"This election is not about issues…"
From the Washington Post (hat tip Crooks and Liars):
Rick Davis, campaign manager for John McCain’s presidential bid, insisted that the presidential race will be decided more over personalities than issues during an interview with Post editors this morning.
“This election is not about issues, said Davis. This election is about a composite view of what people take away from these candidates.”
Which explain why they picked Palin. (George Lakoff explains it very well here.) An excerpt:
But the Palin nomination changes the game. The initial response has been to try to keep the focus on external realities, the “issues,” and differences on the issues. But the Palin nomination is not basically about external realities and what Democrats call “issues,” but about the symbolic mechanisms of the political mind — the worldviews, frames, metaphors, cultural narratives, and stereotypes. The Republicans can’t win on realities. Her job is to speak the language of conservatism, activate the conservative view of the world, and use the advantages that conservatives have in dominating political discourse.

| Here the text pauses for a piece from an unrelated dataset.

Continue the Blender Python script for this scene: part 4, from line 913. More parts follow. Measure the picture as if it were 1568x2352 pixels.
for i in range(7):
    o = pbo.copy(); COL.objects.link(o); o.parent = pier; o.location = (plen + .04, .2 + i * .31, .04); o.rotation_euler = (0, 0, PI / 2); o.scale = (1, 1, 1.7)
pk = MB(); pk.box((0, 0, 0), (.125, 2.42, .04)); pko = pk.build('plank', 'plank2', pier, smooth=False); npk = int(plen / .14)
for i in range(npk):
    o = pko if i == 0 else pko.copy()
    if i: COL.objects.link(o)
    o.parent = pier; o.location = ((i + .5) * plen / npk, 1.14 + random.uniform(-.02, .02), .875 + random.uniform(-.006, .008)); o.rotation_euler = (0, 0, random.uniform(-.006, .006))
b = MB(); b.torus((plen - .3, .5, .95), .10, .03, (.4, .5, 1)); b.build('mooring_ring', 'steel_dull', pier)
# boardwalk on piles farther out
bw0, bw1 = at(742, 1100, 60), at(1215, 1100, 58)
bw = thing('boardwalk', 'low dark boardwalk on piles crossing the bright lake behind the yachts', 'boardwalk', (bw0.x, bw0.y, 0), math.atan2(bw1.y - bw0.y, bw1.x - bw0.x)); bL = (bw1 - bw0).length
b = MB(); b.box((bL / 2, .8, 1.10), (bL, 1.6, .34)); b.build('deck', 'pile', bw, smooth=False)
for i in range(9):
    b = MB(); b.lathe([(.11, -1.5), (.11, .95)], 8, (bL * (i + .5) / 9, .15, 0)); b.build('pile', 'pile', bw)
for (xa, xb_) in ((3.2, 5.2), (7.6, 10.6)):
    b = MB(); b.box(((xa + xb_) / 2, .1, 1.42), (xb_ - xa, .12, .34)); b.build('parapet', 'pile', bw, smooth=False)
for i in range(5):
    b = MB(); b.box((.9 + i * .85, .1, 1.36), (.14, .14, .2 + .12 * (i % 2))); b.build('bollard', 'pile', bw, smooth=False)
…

The good news is, the Obama camp seems to get this, while most Dems, Lakoff argues, haven’t learned much from the Bush/Reagan years.
Our national political dialogue is fundamentally metaphorical, with family values at the center of our discourse. There is a reason why Obama and Biden spoke so much about the family, the nurturant family, with caring fathers and the family values that Obama put front and center in his Father’s day speech: empathy, responsibility and aspiration. Obama’s reference in the nomination speech to “The American Family” was hardly accidental, nor were the references to the Obama and Biden families as living and fulfilling the American Dream. Real nurturance requires strength and toughness, which Obama displayed in body language and voice in his responses to McCain. The strength of the Obama campaign has been the seamless marriage of reality and symbolic thought.

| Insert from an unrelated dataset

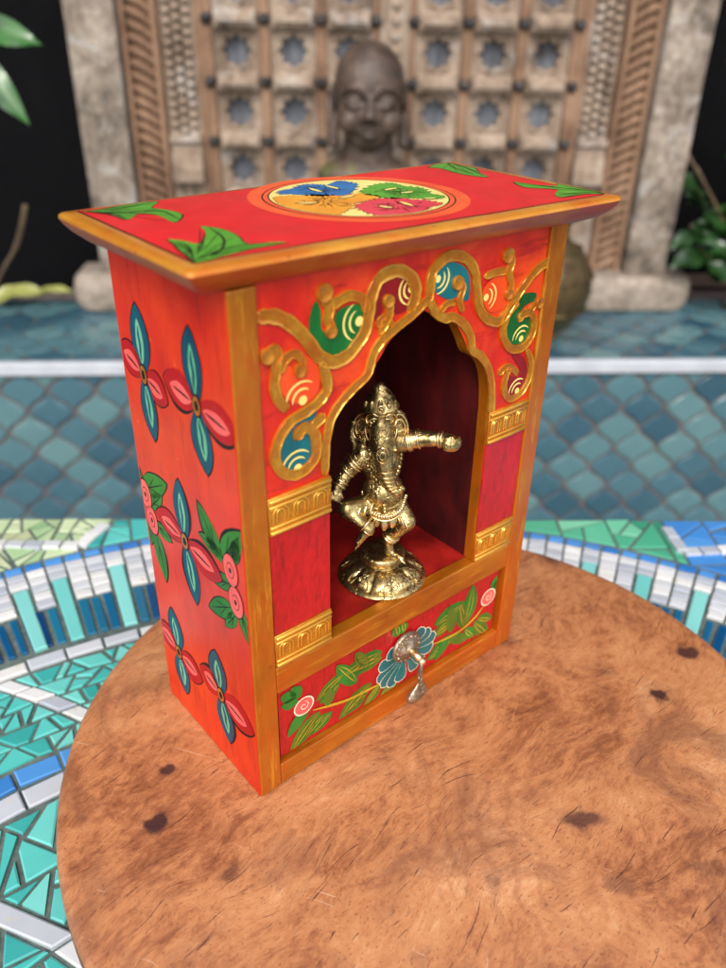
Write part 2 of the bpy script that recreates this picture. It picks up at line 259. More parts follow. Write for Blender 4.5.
DRAWER = {'blades': [[(59.8, 35.7), (38.4, 34.3)], [(59.9, 32.5), (42.7, 34.4)], [(41.0, 35.8), (27.4, 29.7)], [(38.4, 31.5), (29.0, 27.3)], [(29.0, 23.6), (15.0, 10.4)], [(31.5, 20.6), (21.2, 13.7)], [(35.0, 19.6), (25.4, 13.6)], [(54.7, 22.3), (38.0, 12.8)], [(52.0, 18.2), (42.1, 13.5)], [(88.3, 33.5), (106.5, 36.8)], [(89.6, 29.9), (103.1, 32.4)], [(86.6, 28.7), (99.3, 28.6)], [(107.5, 23.1), (110.4, 44.0)], [(106.5, 22.7), (102.4, 38.5)], [(87.5, 18.9), (103.4, 20.7)], [(85.6, 16.4), (96.0, 18.4)], [(113.3, 22.0), (124.4, 8.7)], [(115.4, 22.9), (125.5, 17.5)], [(107.8, 21.0), (114.4, 13.2)], [(61.7, 13.0), (70.7, 9.3)], [(68.1, 39.0), (65.8, 46.6)], [(70.9, 39.2), (69.6, 45.5)]], 'stem': [[(25.7, 26.4), (34.1, 23.4), (42.9, 20.8), (53.9, 19.5), (60.5, 18.7)], [(87.1, 23.5), (102.2, 21.6), (113.0, 24.2), (119.2, 29.0)]], 'petals': [[(68.0, 22.9), (53.9, 31.4)], [(67.1, 21.5), (54.0, 25.6)], [(67.2, 19.5), (56.1, 19.5)], [(67.7, 18.2), (59.8, 12.6)], [(68.9, 16.4), (64.3, 7.7)], [(69.8, 15.9), (68.9, 6.3)], [(76.0, 35.5), (79.6, 41.0)], [(78.2, 33.4), (85.6, 36.3)], [(79.3, 30.8), (88.5, 30.5)], [(80.6, 27.2), (89.2, 23.3)], [(80.9, 24.1), (87.0, 19.2)]], 'bud': [[(21.7, 31.3)], [(121.0, 32.0)]], 'calyx': [[(18.6, 37.8), (11.8, 42.2)], [(19.4, 35.5), (11.9, 37.4)], [(20.2, 36.7), (16.5, 43.5)], [(124.1, 34.4), (125.3, 41.6)], [(122.7, 36.1), (129.4, 37.7)]]}
PULL = [(71.2, 31.6), (63.7, 35.9), (77.7, 36.9), (75.8, 29.0), (78.6, 24.2), (76.5, 18.0), (74.7, 7.6), (71.2, 5.9), (76.4, -4.1)]
OPENING_L = [(33.0, 125.5), (33.0, 133.7), (34.5, 140.7), (36.2, 144.9), (40.1, 148.9), (45.2, 151.8), (52.9, 159.4), (55.7, 163.1), (60.3, 166.2), (66.4, 168.5), (70.8, 170.9)]
OPENING_R = [(70.8, 170.9), (75.6, 168.2), (81.8, 165.3), (86.3, 162.5), (90.3, 156.7), (93.7, 150.9), (99.5, 147.2), (103.0, 142.7), (105.3, 135.8), (106.5, 125.7)]

# ================================================================== PAINTED SHRINE (local: x along the front, y into it, z up)
shrine=thing('painted_shrine','small painted orange and red shrine with arched niche and drawer on the round board','shrine',(0,0,0),radians(40.551))
W,D,H=.138,.0688,.190
mm=.001
def poly_face(mb, pts, m, put, rev=False, tint=.5):
    """a filled, possibly concave outline, triangulated"""
    from mathutils.geometry import tessellate_polygon
    P=[Vector((p[0],p[1],0)) for p in pts]
    tris=tessellate_polygon([P]); vs=[put(p.x,p.y) for p in P]
    fs=[]
    for t in tris:
        a,b,c=[P[i] for i in t]; 
        cr=(b-a).cross(c-a).z
        t=tuple(t) if cr>0 else tuple(reversed(t))
        fs.append(tuple(reversed(t)) if rev else t)
    mb.add(vs,fs,m,tint)
def ribbon(mb, pts, w, m, put, taper=True, rev=False):
    """a brushed line of width w, thinning at its ends"""
    n=len(pts); L=[];R=[]
    for i,p in enumerate(pts):
        a=pts[max(i-1,0)]; b=pts[min(i+1,n-1)]; t=(b-a).normalized(); nn=Vector((-t.y,t.x,0))
        k=w*.5*(min(1,.3+3*min(i,n-1-i)/n) if taper else 1)
        L.append(p+nn*k); R.append(p-nn*k)
    vs=[put(v.x,v.y) for v in L+R]; fs=[(i+n,i+n+1,i+1,i) for i in range(n-1)]
    if rev: fs=[tuple(reversed(f)) for f in fs]
    mb.add(vs,fs,m)
def petal_pts(base, tip, w, n=12, pos=.5, sharp=.74):
    b=Vector((*base,0)); t=Vector((*tip,0)); d=t-b; L=d.length; d.normalize(); nn=Vector((-d.y,d.x,0)); up=[];dn=[]
    for i in range(n+1):
        s_=i/n; e=max(0,sin(pi*s_**(math.log(.5)/math.log(pos))))**sharp
        wb=nn*(.25*noise.noise(Vector((t.x*.3,t.y*.3,s_*4)))+w*.04*sin(pi*s_)*(1 if (int(t.x*7+t.y*3)%2) else -1)); up.append(b+d*(L*s_)+nn*(w*.5*e)+wb); dn.append(b+d*(L*s_)-nn*(w*.5*e)+wb)
    return up+dn[-2:0:-1]
def offset_poly(pts, k):
    c=Vector((0,0,0))
    for p in pts: c+=p
    c/=len(pts); return [c+(p-c)*k for p in pts]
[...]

So, yeah the Palin pick was strategic pandering (since McCain hasn’t done too well with any of the above), but also a hastily made and borderline reckless decision, given the controversy, scandal and serious questions brought up on Palin over the last few days. Given the media’s focus on her and that they are beginning to question whether or not Palin should drop out, you’d have to ask if McCain could have found a better, safer choice to activate the ‘conservatism’ message in his campaign.
However, even if she stays on, I think she can do her job effectively, as she really wasn’t meant to talk to people like me anyway. It’s all about getting the base out to vote for McCain – something they weren’t all that excited about doing prior to Palin.